ROMANS: The unemployment rate, of course, is a generational, 50-year low of 3.5 percent. But the president, President Trump was able to capitalize on that job angst the last time around. Can the Democrats get that high ground this time?

Let's take a look at markets around the world. Right now, a mixed performance in global stock markets. On Wall Street, futures right now appear to be leaning a bit lower. Stocks finished higher Tuesday after major companies reported better than expected earnings.

But this, the International Monetary Fund said it expects weaker global growth, citing rising trade and geopolitical tensions. Now expects growth of 3 percent. That is the slowest global growth since the financial crisis.

BRIGGS: The nation's capital not entirely focused on the politics of impeachment.

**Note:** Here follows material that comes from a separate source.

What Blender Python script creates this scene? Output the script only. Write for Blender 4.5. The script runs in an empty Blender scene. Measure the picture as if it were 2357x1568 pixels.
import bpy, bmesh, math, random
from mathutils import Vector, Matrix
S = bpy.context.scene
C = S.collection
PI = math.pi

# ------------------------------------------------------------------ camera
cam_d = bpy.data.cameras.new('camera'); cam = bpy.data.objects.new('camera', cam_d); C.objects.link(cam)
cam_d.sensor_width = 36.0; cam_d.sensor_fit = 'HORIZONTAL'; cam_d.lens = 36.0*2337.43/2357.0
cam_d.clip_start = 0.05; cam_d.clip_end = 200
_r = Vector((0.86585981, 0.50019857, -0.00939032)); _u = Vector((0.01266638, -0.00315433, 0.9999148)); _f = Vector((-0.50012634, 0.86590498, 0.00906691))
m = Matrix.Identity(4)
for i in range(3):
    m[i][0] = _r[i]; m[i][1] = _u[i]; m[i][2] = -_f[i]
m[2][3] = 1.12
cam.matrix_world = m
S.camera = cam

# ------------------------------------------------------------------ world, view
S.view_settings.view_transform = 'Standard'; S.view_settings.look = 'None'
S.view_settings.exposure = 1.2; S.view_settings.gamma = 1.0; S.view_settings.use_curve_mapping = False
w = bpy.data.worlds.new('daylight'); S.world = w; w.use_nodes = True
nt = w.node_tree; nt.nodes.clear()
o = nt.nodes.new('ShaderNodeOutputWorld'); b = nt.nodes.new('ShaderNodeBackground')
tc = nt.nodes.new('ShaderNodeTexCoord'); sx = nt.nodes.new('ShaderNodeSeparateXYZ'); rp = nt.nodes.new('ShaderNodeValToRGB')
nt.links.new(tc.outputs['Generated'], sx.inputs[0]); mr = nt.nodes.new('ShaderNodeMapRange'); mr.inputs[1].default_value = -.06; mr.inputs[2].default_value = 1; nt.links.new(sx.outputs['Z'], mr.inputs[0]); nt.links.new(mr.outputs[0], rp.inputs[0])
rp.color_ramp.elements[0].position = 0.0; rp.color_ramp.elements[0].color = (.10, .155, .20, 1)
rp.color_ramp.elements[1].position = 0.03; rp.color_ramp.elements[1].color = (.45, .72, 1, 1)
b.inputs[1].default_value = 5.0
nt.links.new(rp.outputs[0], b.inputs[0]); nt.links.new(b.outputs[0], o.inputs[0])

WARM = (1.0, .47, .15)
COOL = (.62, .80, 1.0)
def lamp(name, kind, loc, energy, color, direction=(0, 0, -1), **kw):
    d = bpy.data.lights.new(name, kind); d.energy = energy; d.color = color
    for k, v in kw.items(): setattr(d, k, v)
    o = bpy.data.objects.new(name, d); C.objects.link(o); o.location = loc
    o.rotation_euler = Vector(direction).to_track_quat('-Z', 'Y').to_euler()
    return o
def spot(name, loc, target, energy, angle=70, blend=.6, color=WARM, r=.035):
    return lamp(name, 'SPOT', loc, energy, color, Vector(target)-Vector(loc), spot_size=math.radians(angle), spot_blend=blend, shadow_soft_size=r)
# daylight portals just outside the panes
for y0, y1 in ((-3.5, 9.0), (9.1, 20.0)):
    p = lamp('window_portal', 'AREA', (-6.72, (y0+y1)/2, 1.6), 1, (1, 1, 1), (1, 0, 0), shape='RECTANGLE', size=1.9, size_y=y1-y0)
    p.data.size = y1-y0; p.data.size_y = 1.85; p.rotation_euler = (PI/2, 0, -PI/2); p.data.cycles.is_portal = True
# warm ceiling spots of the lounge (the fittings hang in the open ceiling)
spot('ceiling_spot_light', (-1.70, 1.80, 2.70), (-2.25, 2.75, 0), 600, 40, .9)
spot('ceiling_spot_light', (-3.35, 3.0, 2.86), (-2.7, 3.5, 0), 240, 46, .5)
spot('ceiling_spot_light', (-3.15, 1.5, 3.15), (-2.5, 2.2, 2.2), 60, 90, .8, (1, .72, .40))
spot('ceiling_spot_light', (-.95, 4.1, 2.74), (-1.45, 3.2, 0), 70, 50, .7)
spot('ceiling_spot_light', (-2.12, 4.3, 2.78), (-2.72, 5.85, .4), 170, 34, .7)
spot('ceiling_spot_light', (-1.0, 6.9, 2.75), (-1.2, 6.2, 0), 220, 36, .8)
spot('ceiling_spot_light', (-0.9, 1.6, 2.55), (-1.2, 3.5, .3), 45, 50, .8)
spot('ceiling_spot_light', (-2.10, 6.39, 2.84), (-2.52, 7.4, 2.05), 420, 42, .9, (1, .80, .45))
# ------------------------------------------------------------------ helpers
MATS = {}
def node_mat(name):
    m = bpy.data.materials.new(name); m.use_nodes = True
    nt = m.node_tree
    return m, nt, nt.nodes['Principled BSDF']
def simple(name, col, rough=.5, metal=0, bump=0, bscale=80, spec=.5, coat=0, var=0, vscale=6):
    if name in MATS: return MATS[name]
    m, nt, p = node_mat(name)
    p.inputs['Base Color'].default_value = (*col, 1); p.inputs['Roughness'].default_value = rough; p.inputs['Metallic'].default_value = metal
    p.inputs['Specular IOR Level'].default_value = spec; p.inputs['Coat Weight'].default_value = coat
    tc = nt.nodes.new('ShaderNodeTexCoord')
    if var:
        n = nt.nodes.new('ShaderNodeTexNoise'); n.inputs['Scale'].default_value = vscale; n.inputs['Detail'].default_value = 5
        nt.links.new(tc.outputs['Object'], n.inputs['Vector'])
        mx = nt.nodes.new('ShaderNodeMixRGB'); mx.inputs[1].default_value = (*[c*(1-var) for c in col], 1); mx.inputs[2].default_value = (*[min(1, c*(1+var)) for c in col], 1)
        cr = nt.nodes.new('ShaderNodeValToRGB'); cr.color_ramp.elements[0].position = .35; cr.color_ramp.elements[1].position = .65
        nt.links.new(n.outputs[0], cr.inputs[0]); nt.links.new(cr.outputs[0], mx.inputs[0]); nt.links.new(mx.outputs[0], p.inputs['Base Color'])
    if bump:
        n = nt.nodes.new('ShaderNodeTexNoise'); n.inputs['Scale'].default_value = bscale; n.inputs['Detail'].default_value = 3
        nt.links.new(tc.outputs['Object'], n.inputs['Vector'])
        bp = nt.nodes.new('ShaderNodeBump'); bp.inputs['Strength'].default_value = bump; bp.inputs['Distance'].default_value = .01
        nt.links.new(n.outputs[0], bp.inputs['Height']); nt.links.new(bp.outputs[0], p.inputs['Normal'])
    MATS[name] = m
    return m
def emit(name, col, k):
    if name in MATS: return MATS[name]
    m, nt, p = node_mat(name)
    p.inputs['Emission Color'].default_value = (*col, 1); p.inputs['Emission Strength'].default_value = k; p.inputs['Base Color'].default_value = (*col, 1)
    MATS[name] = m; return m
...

UNIDENTIFIED MALE: In the air, center field, this should do it. Robles will squeeze it and there it is!


BRIGGS: There it is! The World Series coming to D.C. The Nationals complete the four-game sweep of the St. Louis Cardinals. They put up seven runs in the first to win 7-4. First World Series berth in franchise history, first for a Washington team since 1943.

The Nats await the winner of the American League Championship Series. There, the Astros have a 2-1 lead over the Yankees after their 4-1 win at Yankee Stadium on Tuesday. Looks like a rainout on Wednesday and they'll resume Thursday.

Our gift to you is the walkup music of the Gerardo Parra of Washington Nationals. Listen. Mommy shark


BRIGGS: That is one of the great new traditions in baseball. Although, isn't Baby Shark technically speaking, the little guy, Romans? I think --

ROMANS: I think it is.

BRIGGS: I think they're going through all of the motion, but Baby Shark.

ROMANS: But he's just like us, working parents. Just working parents.

Thanks for joining us. I'm Christine Romans.

BRIGGS: I'm Dave Briggs. Congrats to D.C. You're welcome, folks. Four hours of "NEW DAY" start right now.